Selects the parser (the assembler syntax). The default parser is “nasm”, which emulates the syntax of NASM, the Netwide Assembler.
Another available parser is “gas”, which emulates the
syntax of GNU AS. To print a list of available parsers to standard output, use “help” as parser. See Section 1.5
for a list of supported parsers.
Selects the preprocessor to use on the input file before passing it to the parser.
Preprocessors often provide macro functionality that is not included in the main parser.
The default preprocessor is “nasm”, which is an imported
version of the actual NASM preprocessor. A “raw”
preprocessor is also available, which simply skips the preprocessing step, passing the
input file directly to the parser. To print a list of available preprocessors to standard
output, use “help” as preproc.
-W options have two contrary forms: -W and name-Wno-. Only the
non-default forms are shown here.name
The warning options are handled in the order given on the command line, so if -w is followed by -Worphan-labels, all
warnings are turned off except for
orphan-labels.
This option causes Yasm to inhibit all warning messages. As discussed above, this option may be followed by other options to re-enable specified warnings.

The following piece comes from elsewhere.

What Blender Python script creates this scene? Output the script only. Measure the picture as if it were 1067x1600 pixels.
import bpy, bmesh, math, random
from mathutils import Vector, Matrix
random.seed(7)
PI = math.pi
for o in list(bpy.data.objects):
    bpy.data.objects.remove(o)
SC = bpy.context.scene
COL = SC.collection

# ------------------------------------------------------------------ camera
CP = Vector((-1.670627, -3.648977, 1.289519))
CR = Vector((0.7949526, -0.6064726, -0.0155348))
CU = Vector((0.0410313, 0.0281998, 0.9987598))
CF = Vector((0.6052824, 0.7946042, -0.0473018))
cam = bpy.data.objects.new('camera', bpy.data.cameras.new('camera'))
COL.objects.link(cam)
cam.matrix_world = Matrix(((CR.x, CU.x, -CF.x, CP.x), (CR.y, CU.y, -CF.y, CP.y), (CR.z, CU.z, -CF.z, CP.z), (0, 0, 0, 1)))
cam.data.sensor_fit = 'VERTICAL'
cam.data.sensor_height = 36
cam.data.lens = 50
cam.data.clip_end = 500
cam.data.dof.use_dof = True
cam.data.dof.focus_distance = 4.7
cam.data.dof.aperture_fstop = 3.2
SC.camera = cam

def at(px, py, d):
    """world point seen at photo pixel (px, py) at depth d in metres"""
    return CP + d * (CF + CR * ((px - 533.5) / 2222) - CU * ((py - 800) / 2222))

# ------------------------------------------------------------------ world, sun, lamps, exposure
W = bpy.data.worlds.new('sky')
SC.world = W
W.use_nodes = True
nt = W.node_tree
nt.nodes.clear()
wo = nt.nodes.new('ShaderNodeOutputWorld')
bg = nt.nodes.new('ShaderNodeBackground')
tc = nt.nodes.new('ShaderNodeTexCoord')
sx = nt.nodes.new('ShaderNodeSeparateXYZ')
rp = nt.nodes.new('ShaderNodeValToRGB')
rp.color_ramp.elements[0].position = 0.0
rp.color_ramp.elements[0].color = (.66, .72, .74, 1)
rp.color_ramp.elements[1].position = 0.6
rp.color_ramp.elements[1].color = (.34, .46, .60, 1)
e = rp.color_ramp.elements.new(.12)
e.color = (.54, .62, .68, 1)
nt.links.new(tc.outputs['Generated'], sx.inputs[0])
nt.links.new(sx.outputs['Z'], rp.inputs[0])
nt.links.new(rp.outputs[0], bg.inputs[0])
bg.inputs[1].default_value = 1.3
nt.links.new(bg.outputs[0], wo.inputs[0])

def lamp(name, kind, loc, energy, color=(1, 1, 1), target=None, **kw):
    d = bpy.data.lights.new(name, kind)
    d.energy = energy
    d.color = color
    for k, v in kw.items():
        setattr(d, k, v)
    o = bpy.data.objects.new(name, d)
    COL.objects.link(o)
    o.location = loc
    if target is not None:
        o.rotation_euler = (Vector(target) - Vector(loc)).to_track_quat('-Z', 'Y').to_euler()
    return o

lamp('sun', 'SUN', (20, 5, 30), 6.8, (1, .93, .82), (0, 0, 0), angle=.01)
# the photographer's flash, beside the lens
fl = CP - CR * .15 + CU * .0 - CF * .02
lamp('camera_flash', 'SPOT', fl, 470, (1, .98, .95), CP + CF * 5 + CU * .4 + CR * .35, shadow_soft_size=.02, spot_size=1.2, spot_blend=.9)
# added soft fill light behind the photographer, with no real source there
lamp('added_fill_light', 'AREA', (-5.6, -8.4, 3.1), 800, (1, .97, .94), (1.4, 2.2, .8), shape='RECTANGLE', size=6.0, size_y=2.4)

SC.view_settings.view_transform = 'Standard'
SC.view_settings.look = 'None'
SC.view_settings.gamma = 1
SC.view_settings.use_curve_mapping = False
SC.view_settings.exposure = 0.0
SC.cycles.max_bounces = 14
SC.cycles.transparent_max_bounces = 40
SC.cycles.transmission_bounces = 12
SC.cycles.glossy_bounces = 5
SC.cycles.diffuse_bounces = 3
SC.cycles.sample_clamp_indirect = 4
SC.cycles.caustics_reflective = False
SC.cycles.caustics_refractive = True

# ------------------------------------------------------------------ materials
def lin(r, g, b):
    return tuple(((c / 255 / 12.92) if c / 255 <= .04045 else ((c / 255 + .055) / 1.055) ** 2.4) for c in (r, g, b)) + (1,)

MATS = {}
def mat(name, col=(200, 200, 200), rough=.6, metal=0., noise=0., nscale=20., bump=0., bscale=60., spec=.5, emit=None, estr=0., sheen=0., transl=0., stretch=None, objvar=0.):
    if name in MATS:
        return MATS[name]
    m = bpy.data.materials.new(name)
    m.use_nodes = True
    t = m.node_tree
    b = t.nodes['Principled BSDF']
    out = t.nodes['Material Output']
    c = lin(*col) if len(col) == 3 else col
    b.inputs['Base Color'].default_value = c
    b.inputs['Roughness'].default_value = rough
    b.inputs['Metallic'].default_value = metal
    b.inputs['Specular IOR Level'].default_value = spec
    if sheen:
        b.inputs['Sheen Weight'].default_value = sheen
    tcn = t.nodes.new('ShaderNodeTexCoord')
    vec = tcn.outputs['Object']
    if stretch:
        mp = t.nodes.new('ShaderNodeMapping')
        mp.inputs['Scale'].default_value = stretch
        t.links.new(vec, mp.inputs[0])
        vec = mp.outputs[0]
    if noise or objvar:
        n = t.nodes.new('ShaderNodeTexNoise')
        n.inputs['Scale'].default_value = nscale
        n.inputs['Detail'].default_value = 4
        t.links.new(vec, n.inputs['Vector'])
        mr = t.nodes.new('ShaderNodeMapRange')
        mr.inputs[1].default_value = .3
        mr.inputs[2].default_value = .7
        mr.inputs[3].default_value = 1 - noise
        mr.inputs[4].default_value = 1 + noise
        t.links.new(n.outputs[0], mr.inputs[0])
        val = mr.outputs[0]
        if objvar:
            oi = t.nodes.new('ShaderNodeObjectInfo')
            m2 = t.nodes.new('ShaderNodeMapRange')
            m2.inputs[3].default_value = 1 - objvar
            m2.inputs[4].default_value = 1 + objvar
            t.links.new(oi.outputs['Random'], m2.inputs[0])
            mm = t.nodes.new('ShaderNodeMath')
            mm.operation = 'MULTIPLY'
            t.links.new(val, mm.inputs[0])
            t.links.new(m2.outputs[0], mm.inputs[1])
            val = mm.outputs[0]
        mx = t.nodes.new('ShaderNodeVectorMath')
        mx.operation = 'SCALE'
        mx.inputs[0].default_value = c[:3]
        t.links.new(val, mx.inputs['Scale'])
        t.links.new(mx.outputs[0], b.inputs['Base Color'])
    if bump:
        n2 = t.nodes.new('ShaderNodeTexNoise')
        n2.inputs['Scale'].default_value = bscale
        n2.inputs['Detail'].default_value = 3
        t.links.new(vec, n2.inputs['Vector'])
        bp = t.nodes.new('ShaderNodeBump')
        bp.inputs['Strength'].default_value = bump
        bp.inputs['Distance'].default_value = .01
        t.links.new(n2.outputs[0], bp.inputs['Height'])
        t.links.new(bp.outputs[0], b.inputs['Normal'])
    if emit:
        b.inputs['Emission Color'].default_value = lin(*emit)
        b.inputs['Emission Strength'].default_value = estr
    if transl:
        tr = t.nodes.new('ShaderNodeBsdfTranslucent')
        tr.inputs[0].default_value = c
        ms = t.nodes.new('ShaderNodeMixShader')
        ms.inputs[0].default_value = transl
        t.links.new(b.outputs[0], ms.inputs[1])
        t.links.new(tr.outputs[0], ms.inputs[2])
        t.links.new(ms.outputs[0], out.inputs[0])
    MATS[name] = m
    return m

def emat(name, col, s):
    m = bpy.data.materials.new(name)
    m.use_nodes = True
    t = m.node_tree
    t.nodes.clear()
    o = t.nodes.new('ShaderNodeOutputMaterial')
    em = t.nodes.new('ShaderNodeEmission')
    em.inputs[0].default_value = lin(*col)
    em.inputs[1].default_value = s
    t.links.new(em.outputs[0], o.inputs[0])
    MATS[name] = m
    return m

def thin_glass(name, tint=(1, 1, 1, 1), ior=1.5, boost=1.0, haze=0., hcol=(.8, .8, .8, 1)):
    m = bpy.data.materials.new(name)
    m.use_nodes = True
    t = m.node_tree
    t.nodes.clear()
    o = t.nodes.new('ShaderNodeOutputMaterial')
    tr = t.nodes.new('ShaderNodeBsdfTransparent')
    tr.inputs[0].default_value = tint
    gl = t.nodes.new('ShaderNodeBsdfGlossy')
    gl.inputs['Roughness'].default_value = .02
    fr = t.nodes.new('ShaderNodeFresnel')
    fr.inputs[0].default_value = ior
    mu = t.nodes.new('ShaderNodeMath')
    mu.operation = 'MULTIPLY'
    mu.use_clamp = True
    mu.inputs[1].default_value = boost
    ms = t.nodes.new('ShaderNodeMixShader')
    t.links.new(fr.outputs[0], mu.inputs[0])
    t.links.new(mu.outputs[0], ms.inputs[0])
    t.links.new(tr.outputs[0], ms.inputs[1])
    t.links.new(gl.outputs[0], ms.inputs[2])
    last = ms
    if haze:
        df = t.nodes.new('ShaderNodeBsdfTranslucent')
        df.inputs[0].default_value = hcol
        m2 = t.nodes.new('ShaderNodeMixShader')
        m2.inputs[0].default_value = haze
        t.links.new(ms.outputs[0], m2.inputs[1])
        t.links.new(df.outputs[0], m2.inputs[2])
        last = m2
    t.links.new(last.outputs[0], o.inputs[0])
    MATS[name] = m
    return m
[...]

This option causes Yasm to treat all warnings as errors. Normally warnings do not prevent an object file from being generated and do not result in a failure exit status from yasm, whereas errors do. This option makes warnings equivalent to errors in terms of this behavior.
Causes Yasm to not warn on unrecognized characters found in the input. Normally Yasm will generate a warning for any non-ASCII character found in the input file.
When using the NASM-compatible parser, causes Yasm to warn about labels found alone on a line without a trailing colon. While these are legal labels in NASM syntax, they may be unintentional, due to typos or macro definition ordering.
Selects a specific output style for error and warning messages. The default is “gnu” style, which mimics the output of gcc. The “vc” style is also available, which mimics the output of Microsoft's Visual C++ compiler.
This option is available so that Yasm integrates more naturally into IDE environments such as Visual Studio or Emacs, allowing the IDE to correctly recognize the error/warning message as such and link back to the offending line of source code.
While these preprocessor options theoretically will affect any preprocessor, the only preprocessor currently in Yasm is the “nasm” preprocessor.
Pre-defines a single-line macro. The value is optional (if no value is given, the macro is still defined, but to an empty value).
Stops assembly after the preprocessing stage; preprocessed output is sent to the specified output name or, if no output name is specified, the standard output. No object file is produced.
Adds directory path to the search path for
include files. The search path defaults to only including the directory in which the
source file resides.
Pre-includes file filename, making it look
as though filename was prepended to the input.
Can be useful for prepending multi-line macros that the -D
can't support.
Undefines a single-line macro (may be either a built-in macro or one defined earlier
in the command line with -D (see Section 1.3.3.1).